▶ To be done
Leave out the pictures and repeat every record exactly.

Scene modeling code data
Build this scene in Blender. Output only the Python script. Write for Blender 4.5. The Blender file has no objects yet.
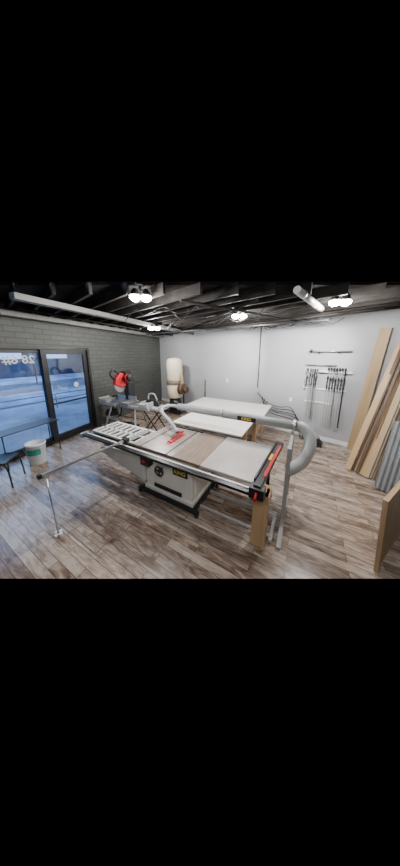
import bpy, bmesh, math, random
from mathutils import Vector, Matrix, Euler
random.seed(4)
SC=bpy.context.scene
COL=SC.collection

# ------------------------------------------------------------ materials
def mat(name,col,rough=.5,metal=0.,var=.12,scale=12.,bump=0.,emit=None,es=0.,stretch=(1,1,1),spec=None):
    m=bpy.data.materials.new(name); m.use_nodes=True
    n=m.node_tree.nodes; l=m.node_tree.links; b=n['Principled BSDF']
    tc=n.new('ShaderNodeTexCoord'); mp=n.new('ShaderNodeMapping'); mp.inputs['Scale'].default_value=stretch
    no=n.new('ShaderNodeTexNoise'); no.inputs['Scale'].default_value=scale; no.inputs['Detail'].default_value=4
    cr=n.new('ShaderNodeValToRGB')
    a=[max(0,c*(1-var)) for c in col]; d=[min(1,c*(1+var)) for c in col]
    cr.color_ramp.elements[0].color=(*a,1); cr.color_ramp.elements[1].color=(*d,1)
    cr.color_ramp.elements[0].position=.3; cr.color_ramp.elements[1].position=.7
    l.new(tc.outputs['Object'],mp.inputs[0]); l.new(mp.outputs[0],no.inputs['Vector'])
    l.new(no.outputs['Fac'],cr.inputs[0]); l.new(cr.outputs[0],b.inputs['Base Color'])
    b.inputs['Roughness'].default_value=rough; b.inputs['Metallic'].default_value=metal
    if spec is not None: b.inputs['Specular IOR Level'].default_value=spec
    if bump:
        bp=n.new('ShaderNodeBump'); bp.inputs['Strength'].default_value=bump; bp.inputs['Distance'].default_value=.01
        l.new(no.outputs['Fac'],bp.inputs['Height']); l.new(bp.outputs[0],b.inputs['Normal'])
    if emit:
        b.inputs['Emission Color'].default_value=(*emit,1); b.inputs['Emission Strength'].default_value=es
    return m

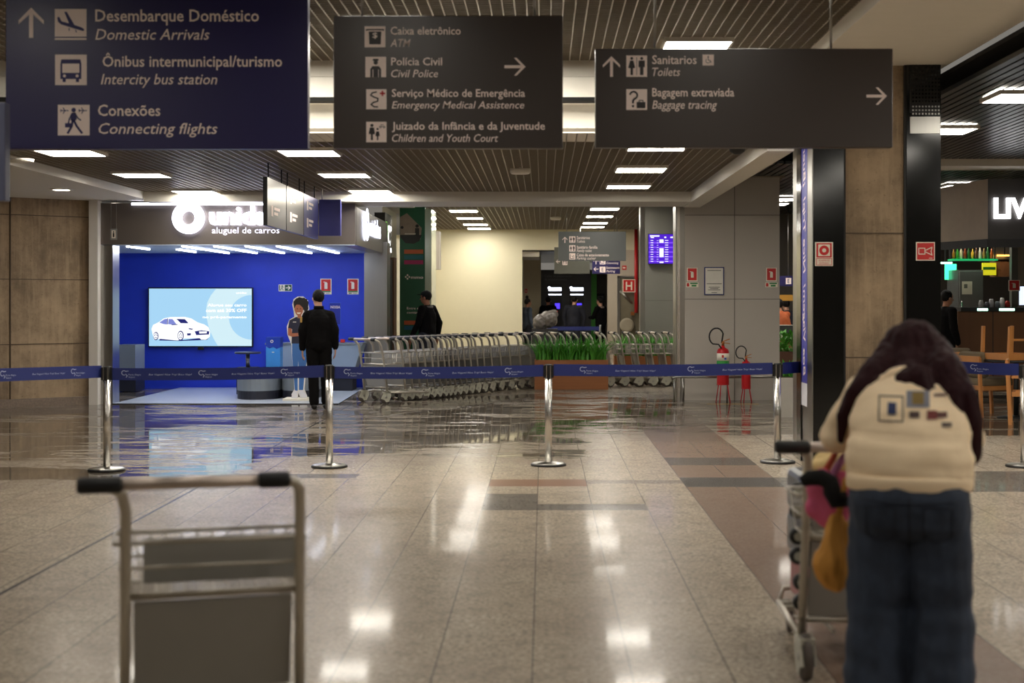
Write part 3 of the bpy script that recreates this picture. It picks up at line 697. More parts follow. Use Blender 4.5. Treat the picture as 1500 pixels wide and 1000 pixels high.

▶ Task result
Build this scene in Blender. Output only the Python script. Write for Blender 4.5. The Blender file has no objects yet.
import bpy, bmesh, math, random
from mathutils import Vector, Matrix, Euler
random.seed(4)
SC=bpy.context.scene
COL=SC.collection

# ------------------------------------------------------------ materials
def mat(name,col,rough=.5,metal=0.,var=.12,scale=12.,bump=0.,emit=None,es=0.,stretch=(1,1,1),spec=None):
    m=bpy.data.materials.new(name); m.use_nodes=True
    n=m.node_tree.nodes; l=m.node_tree.links; b=n['Principled BSDF']
    tc=n.new('ShaderNodeTexCoord'); mp=n.new('ShaderNodeMapping'); mp.inputs['Scale'].default_value=stretch
    no=n.new('ShaderNodeTexNoise'); no.inputs['Scale'].default_value=scale; no.inputs['Detail'].default_value=4
    cr=n.new('ShaderNodeValToRGB')
    a=[max(0,c*(1-var)) for c in col]; d=[min(1,c*(1+var)) for c in col]
    cr.color_ramp.elements[0].color=(*a,1); cr.color_ramp.elements[1].color=(*d,1)
    cr.color_ramp.elements[0].position=.3; cr.color_ramp.elements[1].position=.7
    l.new(tc.outputs['Object'],mp.inputs[0]); l.new(mp.outputs[0],no.inputs['Vector'])
    l.new(no.outputs['Fac'],cr.inputs[0]); l.new(cr.outputs[0],b.inputs['Base Color'])
    b.inputs['Roughness'].default_value=rough; b.inputs['Metallic'].default_value=metal
    if spec is not None: b.inputs['Specular IOR Level'].default_value=spec
    if bump:
        bp=n.new('ShaderNodeBump'); bp.inputs['Strength'].default_value=bump; bp.inputs['Distance'].default_value=.01
        l.new(no.outputs['Fac'],bp.inputs['Height']); l.new(bp.outputs[0],b.inputs['Normal'])
    if emit:
        b.inputs['Emission Color'].default_value=(*emit,1); b.inputs['Emission Strength'].default_value=es
    return m

Write part 3 of the bpy script that recreates this picture. It picks up at line 697. More parts follow. Use Blender 4.5. Treat the picture as 1500 pixels wide and 1000 pixels high.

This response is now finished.